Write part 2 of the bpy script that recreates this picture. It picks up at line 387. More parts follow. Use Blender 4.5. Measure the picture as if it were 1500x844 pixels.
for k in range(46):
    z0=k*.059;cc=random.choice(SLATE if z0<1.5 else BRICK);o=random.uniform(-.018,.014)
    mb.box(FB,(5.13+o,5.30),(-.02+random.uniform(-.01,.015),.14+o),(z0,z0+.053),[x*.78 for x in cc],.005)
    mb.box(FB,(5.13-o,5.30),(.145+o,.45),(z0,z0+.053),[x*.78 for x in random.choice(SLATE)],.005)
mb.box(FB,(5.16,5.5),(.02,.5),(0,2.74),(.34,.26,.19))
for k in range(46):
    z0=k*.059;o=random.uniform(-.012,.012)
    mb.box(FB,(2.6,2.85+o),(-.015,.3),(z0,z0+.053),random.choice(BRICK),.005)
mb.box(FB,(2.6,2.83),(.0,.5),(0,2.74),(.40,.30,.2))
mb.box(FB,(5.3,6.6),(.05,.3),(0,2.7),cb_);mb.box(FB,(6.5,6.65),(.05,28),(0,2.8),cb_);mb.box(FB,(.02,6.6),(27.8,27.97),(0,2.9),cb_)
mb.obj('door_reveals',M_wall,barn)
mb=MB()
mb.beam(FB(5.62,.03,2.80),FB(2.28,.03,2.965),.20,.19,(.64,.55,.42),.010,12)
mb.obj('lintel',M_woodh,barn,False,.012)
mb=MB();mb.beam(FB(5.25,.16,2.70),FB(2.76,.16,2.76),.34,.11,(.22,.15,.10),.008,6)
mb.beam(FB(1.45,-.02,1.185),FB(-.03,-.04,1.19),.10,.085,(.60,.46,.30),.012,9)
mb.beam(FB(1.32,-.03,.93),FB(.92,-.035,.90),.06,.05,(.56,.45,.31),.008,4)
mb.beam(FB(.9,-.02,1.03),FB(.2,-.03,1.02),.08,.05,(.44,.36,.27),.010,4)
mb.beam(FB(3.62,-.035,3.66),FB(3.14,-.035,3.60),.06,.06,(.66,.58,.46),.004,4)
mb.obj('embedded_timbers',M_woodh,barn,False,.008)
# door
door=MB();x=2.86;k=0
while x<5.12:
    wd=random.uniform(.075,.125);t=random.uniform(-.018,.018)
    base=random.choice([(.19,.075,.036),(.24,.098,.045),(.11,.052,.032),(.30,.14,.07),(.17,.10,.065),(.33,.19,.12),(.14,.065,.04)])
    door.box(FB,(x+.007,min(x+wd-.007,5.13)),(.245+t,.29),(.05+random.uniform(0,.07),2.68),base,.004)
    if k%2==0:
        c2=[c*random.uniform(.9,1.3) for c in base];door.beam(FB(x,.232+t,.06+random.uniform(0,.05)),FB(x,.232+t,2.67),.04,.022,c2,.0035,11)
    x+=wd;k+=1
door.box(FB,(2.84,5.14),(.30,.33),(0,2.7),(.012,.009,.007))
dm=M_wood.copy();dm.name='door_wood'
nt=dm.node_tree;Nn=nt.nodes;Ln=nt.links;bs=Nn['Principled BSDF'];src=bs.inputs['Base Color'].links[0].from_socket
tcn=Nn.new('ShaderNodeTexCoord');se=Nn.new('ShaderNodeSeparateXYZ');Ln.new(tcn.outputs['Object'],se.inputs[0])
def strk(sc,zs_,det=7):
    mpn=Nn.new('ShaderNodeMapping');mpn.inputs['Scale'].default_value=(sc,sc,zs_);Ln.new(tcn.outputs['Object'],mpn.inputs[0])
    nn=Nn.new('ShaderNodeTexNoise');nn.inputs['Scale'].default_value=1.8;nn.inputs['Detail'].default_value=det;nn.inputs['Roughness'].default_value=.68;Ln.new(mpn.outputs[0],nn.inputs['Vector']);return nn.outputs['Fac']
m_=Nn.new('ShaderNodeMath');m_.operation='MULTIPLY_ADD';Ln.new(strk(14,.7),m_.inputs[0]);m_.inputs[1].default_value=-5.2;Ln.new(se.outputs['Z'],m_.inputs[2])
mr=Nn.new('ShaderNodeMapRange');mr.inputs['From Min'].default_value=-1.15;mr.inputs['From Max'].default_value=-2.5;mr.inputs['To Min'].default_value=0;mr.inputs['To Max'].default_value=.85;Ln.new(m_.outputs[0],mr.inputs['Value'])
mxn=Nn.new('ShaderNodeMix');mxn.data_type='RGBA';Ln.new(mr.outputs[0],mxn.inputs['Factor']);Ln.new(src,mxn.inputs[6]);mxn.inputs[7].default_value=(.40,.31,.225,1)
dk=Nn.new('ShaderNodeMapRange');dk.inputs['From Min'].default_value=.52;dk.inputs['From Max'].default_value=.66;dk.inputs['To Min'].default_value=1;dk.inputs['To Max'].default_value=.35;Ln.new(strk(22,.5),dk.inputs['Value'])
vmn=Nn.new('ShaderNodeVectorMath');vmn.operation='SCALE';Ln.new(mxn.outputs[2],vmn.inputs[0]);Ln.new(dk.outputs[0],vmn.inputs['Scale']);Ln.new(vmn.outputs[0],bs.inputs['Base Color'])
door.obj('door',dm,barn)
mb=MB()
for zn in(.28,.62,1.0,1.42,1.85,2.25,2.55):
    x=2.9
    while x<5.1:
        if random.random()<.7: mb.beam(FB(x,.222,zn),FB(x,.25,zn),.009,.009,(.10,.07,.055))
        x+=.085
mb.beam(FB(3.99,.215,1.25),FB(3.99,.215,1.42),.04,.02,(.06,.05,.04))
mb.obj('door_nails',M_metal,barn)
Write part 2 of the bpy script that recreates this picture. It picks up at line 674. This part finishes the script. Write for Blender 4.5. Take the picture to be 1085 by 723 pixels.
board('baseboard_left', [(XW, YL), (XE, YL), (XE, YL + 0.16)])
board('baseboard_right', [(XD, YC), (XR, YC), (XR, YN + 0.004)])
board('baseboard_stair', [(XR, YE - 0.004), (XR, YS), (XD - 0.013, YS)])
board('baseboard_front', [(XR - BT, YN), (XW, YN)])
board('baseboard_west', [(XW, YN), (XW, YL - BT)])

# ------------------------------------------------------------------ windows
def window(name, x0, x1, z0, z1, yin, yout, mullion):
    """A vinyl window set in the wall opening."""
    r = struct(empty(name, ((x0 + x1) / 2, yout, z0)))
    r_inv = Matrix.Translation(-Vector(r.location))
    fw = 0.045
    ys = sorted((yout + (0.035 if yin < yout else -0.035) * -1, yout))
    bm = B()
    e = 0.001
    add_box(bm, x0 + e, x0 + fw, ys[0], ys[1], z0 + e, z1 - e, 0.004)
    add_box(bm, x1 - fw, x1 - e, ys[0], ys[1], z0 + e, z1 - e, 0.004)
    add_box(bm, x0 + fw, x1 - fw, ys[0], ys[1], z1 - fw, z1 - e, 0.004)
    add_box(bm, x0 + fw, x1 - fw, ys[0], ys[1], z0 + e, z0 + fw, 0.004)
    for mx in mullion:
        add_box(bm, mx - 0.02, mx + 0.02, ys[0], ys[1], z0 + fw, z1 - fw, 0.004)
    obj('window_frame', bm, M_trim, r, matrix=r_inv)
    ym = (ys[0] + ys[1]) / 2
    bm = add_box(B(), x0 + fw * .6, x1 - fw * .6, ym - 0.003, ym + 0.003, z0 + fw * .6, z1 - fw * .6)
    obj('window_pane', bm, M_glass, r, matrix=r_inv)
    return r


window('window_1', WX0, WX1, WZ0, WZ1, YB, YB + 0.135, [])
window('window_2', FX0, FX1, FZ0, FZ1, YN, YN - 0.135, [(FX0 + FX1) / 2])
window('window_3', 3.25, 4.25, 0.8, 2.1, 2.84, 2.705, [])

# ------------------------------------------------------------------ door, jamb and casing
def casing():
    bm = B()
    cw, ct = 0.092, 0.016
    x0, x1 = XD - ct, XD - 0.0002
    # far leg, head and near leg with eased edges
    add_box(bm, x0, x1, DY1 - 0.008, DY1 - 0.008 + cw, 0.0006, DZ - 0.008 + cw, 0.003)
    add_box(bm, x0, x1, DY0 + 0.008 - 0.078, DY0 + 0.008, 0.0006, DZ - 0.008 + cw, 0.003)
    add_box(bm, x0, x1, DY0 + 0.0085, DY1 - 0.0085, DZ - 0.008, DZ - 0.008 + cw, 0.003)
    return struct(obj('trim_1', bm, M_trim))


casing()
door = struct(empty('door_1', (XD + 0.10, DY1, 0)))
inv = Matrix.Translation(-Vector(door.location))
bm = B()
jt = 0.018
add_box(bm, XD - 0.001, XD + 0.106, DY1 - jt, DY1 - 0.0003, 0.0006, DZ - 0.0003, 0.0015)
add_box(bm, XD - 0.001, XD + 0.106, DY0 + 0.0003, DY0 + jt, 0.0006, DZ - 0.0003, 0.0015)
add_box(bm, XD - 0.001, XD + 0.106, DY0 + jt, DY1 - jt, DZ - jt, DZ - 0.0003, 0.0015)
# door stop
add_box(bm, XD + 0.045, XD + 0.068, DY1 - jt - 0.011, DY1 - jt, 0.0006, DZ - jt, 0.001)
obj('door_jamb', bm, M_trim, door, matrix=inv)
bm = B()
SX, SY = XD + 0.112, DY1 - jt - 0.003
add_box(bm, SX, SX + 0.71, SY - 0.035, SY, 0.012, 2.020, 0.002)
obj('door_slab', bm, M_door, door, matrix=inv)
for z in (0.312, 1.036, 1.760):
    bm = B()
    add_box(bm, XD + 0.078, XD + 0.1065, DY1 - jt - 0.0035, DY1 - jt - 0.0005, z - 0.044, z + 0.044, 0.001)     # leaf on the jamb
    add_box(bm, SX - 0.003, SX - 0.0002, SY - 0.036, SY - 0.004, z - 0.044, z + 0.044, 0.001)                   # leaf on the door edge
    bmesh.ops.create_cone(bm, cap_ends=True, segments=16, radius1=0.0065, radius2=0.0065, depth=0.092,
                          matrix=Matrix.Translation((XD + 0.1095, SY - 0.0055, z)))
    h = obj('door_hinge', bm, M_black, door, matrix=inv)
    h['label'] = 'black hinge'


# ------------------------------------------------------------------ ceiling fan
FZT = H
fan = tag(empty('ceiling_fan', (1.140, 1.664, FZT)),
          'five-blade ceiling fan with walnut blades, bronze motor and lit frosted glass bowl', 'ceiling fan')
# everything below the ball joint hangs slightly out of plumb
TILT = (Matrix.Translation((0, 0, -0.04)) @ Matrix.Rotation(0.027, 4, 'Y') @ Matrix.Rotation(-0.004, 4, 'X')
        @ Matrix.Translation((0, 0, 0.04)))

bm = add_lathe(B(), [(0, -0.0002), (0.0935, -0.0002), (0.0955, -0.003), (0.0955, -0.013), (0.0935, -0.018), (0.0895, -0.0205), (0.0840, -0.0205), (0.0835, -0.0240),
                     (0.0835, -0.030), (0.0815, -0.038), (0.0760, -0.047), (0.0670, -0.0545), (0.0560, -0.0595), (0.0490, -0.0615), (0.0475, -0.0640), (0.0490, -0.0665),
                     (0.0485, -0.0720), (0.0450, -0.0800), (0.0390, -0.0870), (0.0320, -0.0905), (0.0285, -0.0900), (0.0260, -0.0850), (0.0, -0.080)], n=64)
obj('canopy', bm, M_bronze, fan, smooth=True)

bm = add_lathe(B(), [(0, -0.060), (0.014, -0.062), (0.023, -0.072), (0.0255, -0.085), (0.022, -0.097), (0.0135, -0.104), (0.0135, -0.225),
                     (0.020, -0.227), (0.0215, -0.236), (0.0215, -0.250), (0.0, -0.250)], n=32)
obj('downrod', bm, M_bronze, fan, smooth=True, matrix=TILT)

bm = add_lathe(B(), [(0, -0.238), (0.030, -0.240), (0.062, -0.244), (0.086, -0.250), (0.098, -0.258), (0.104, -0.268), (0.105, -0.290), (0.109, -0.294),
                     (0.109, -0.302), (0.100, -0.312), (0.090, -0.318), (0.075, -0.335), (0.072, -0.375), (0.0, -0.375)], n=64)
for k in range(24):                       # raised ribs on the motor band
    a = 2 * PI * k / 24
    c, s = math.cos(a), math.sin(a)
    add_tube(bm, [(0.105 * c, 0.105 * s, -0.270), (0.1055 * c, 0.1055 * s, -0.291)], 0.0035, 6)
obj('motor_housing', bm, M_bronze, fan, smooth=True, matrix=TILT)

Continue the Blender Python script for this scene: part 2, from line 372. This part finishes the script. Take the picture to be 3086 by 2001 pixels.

·····

--- What the task requires ---
Using the listing, collect all lines in which the string "picks" is found.

--- Exercise response ---
Write part 2 of the bpy script that recreates this picture. It picks up at line 387. More parts follow. Use Blender 4.5. Measure the picture as if it were 1500x844 pixels.
Write part 2 of the bpy script that recreates this picture. It picks up at line 674. This part finishes the script. Write for Blender 4.5. Take the picture to be 1085 by 723 pixels.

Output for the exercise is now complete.